[To do]:
Make an exact copy of the listing below.

____

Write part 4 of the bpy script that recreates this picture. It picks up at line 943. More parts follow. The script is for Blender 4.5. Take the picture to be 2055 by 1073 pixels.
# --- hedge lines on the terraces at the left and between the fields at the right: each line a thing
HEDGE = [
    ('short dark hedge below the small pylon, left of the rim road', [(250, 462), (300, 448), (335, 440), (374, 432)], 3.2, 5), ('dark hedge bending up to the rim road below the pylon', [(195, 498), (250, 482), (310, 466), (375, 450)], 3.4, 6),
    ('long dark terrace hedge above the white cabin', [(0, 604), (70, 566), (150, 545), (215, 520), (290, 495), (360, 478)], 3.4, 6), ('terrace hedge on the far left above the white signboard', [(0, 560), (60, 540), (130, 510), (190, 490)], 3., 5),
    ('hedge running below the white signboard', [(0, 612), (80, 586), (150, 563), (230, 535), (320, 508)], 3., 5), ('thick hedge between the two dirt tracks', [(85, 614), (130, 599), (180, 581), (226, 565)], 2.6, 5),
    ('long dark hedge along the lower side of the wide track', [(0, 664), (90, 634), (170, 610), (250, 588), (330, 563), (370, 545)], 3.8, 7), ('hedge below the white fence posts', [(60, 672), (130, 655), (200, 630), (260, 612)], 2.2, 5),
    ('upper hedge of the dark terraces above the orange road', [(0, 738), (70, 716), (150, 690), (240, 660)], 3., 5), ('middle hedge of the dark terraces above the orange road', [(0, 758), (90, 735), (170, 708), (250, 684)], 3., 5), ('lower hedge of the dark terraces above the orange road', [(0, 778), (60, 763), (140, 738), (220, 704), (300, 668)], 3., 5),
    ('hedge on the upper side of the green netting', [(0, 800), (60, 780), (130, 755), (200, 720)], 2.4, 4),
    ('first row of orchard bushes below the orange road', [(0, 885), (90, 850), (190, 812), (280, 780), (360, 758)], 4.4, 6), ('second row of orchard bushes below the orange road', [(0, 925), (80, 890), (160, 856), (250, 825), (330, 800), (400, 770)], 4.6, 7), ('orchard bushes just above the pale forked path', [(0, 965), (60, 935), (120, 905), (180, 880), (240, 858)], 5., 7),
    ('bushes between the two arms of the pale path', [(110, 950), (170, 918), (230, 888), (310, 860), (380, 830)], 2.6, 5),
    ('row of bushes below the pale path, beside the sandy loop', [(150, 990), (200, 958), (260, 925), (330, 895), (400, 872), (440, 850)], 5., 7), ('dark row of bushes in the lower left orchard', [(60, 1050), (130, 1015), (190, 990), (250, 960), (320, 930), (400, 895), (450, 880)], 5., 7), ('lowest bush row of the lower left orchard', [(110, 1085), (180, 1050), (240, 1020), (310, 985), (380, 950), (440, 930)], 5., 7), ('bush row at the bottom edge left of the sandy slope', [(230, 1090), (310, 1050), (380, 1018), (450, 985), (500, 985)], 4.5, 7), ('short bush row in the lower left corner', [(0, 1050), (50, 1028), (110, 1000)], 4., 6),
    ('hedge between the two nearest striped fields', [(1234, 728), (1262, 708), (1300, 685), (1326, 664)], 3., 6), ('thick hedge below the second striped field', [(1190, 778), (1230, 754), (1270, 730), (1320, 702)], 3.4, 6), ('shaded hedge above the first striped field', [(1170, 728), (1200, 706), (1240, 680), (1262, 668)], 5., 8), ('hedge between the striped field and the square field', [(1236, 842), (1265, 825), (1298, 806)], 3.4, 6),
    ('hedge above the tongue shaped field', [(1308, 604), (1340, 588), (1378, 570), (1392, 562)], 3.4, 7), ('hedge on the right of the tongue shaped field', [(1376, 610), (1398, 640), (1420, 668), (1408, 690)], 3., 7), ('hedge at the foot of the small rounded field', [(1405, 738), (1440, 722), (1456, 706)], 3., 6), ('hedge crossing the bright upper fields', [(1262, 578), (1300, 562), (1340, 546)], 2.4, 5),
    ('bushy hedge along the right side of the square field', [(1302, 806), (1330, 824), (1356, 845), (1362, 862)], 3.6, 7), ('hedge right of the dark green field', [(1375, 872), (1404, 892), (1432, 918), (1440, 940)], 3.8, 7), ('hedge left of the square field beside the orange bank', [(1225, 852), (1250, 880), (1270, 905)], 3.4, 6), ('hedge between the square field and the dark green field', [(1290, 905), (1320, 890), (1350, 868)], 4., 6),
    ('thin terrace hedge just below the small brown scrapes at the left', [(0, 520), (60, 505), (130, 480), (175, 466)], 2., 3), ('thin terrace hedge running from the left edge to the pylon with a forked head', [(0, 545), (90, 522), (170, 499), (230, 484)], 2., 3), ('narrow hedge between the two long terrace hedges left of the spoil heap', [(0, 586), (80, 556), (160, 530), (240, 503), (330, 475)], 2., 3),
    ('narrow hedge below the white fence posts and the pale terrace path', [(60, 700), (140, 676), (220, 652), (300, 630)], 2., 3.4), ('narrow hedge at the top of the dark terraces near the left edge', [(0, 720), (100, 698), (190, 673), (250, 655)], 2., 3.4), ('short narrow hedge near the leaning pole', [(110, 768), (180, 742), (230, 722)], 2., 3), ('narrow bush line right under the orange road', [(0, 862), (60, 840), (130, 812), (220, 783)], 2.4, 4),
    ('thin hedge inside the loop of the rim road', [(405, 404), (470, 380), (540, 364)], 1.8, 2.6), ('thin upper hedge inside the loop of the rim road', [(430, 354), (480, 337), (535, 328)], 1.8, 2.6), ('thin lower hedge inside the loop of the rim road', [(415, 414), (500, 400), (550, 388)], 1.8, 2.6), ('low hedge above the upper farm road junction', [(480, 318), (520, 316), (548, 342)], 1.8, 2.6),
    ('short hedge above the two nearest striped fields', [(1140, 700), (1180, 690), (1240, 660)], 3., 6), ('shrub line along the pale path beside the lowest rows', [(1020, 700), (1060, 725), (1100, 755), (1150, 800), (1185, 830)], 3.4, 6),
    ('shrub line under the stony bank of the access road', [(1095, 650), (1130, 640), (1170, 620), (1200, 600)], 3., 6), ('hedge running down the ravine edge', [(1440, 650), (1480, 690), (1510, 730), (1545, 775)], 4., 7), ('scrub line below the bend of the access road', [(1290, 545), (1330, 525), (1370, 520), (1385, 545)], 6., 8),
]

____

[Reply]:
Write part 4 of the bpy script that recreates this picture. It picks up at line 943. More parts follow. The script is for Blender 4.5. Take the picture to be 2055 by 1073 pixels.
# --- hedge lines on the terraces at the left and between the fields at the right: each line a thing
HEDGE = [
    ('short dark hedge below the small pylon, left of the rim road', [(250, 462), (300, 448), (335, 440), (374, 432)], 3.2, 5), ('dark hedge bending up to the rim road below the pylon', [(195, 498), (250, 482), (310, 466), (375, 450)], 3.4, 6),
    ('long dark terrace hedge above the white cabin', [(0, 604), (70, 566), (150, 545), (215, 520), (290, 495), (360, 478)], 3.4, 6), ('terrace hedge on the far left above the white signboard', [(0, 560), (60, 540), (130, 510), (190, 490)], 3., 5),
    ('hedge running below the white signboard', [(0, 612), (80, 586), (150, 563), (230, 535), (320, 508)], 3., 5), ('thick hedge between the two dirt tracks', [(85, 614), (130, 599), (180, 581), (226, 565)], 2.6, 5),
    ('long dark hedge along the lower side of the wide track', [(0, 664), (90, 634), (170, 610), (250, 588), (330, 563), (370, 545)], 3.8, 7), ('hedge below the white fence posts', [(60, 672), (130, 655), (200, 630), (260, 612)], 2.2, 5),
    ('upper hedge of the dark terraces above the orange road', [(0, 738), (70, 716), (150, 690), (240, 660)], 3., 5), ('middle hedge of the dark terraces above the orange road', [(0, 758), (90, 735), (170, 708), (250, 684)], 3., 5), ('lower hedge of the dark terraces above the orange road', [(0, 778), (60, 763), (140, 738), (220, 704), (300, 668)], 3., 5),
    ('hedge on the upper side of the green netting', [(0, 800), (60, 780), (130, 755), (200, 720)], 2.4, 4),
    ('first row of orchard bushes below the orange road', [(0, 885), (90, 850), (190, 812), (280, 780), (360, 758)], 4.4, 6), ('second row of orchard bushes below the orange road', [(0, 925), (80, 890), (160, 856), (250, 825), (330, 800), (400, 770)], 4.6, 7), ('orchard bushes just above the pale forked path', [(0, 965), (60, 935), (120, 905), (180, 880), (240, 858)], 5., 7),
    ('bushes between the two arms of the pale path', [(110, 950), (170, 918), (230, 888), (310, 860), (380, 830)], 2.6, 5),
    ('row of bushes below the pale path, beside the sandy loop', [(150, 990), (200, 958), (260, 925), (330, 895), (400, 872), (440, 850)], 5., 7), ('dark row of bushes in the lower left orchard', [(60, 1050), (130, 1015), (190, 990), (250, 960), (320, 930), (400, 895), (450, 880)], 5., 7), ('lowest bush row of the lower left orchard', [(110, 1085), (180, 1050), (240, 1020), (310, 985), (380, 950), (440, 930)], 5., 7), ('bush row at the bottom edge left of the sandy slope', [(230, 1090), (310, 1050), (380, 1018), (450, 985), (500, 985)], 4.5, 7), ('short bush row in the lower left corner', [(0, 1050), (50, 1028), (110, 1000)], 4., 6),
    ('hedge between the two nearest striped fields', [(1234, 728), (1262, 708), (1300, 685), (1326, 664)], 3., 6), ('thick hedge below the second striped field', [(1190, 778), (1230, 754), (1270, 730), (1320, 702)], 3.4, 6), ('shaded hedge above the first striped field', [(1170, 728), (1200, 706), (1240, 680), (1262, 668)], 5., 8), ('hedge between the striped field and the square field', [(1236, 842), (1265, 825), (1298, 806)], 3.4, 6),
    ('hedge above the tongue shaped field', [(1308, 604), (1340, 588), (1378, 570), (1392, 562)], 3.4, 7), ('hedge on the right of the tongue shaped field', [(1376, 610), (1398, 640), (1420, 668), (1408, 690)], 3., 7), ('hedge at the foot of the small rounded field', [(1405, 738), (1440, 722), (1456, 706)], 3., 6), ('hedge crossing the bright upper fields', [(1262, 578), (1300, 562), (1340, 546)], 2.4, 5),
    ('bushy hedge along the right side of the square field', [(1302, 806), (1330, 824), (1356, 845), (1362, 862)], 3.6, 7), ('hedge right of the dark green field', [(1375, 872), (1404, 892), (1432, 918), (1440, 940)], 3.8, 7), ('hedge left of the square field beside the orange bank', [(1225, 852), (1250, 880), (1270, 905)], 3.4, 6), ('hedge between the square field and the dark green field', [(1290, 905), (1320, 890), (1350, 868)], 4., 6),
    ('thin terrace hedge just below the small brown scrapes at the left', [(0, 520), (60, 505), (130, 480), (175, 466)], 2., 3), ('thin terrace hedge running from the left edge to the pylon with a forked head', [(0, 545), (90, 522), (170, 499), (230, 484)], 2., 3), ('narrow hedge between the two long terrace hedges left of the spoil heap', [(0, 586), (80, 556), (160, 530), (240, 503), (330, 475)], 2., 3),
    ('narrow hedge below the white fence posts and the pale terrace path', [(60, 700), (140, 676), (220, 652), (300, 630)], 2., 3.4), ('narrow hedge at the top of the dark terraces near the left edge', [(0, 720), (100, 698), (190, 673), (250, 655)], 2., 3.4), ('short narrow hedge near the leaning pole', [(110, 768), (180, 742), (230, 722)], 2., 3), ('narrow bush line right under the orange road', [(0, 862), (60, 840), (130, 812), (220, 783)], 2.4, 4),
    ('thin hedge inside the loop of the rim road', [(405, 404), (470, 380), (540, 364)], 1.8, 2.6), ('thin upper hedge inside the loop of the rim road', [(430, 354), (480, 337), (535, 328)], 1.8, 2.6), ('thin lower hedge inside the loop of the rim road', [(415, 414), (500, 400), (550, 388)], 1.8, 2.6), ('low hedge above the upper farm road junction', [(480, 318), (520, 316), (548, 342)], 1.8, 2.6),
    ('short hedge above the two nearest striped fields', [(1140, 700), (1180, 690), (1240, 660)], 3., 6), ('shrub line along the pale path beside the lowest rows', [(1020, 700), (1060, 725), (1100, 755), (1150, 800), (1185, 830)], 3.4, 6),
    ('shrub line under the stony bank of the access road', [(1095, 650), (1130, 640), (1170, 620), (1200, 600)], 3., 6), ('hedge running down the ravine edge', [(1440, 650), (1480, 690), (1510, 730), (1545, 775)], 4., 7), ('scrub line below the bend of the access road', [(1290, 545), (1330, 525), (1370, 520), (1385, 545)], 6., 8),
]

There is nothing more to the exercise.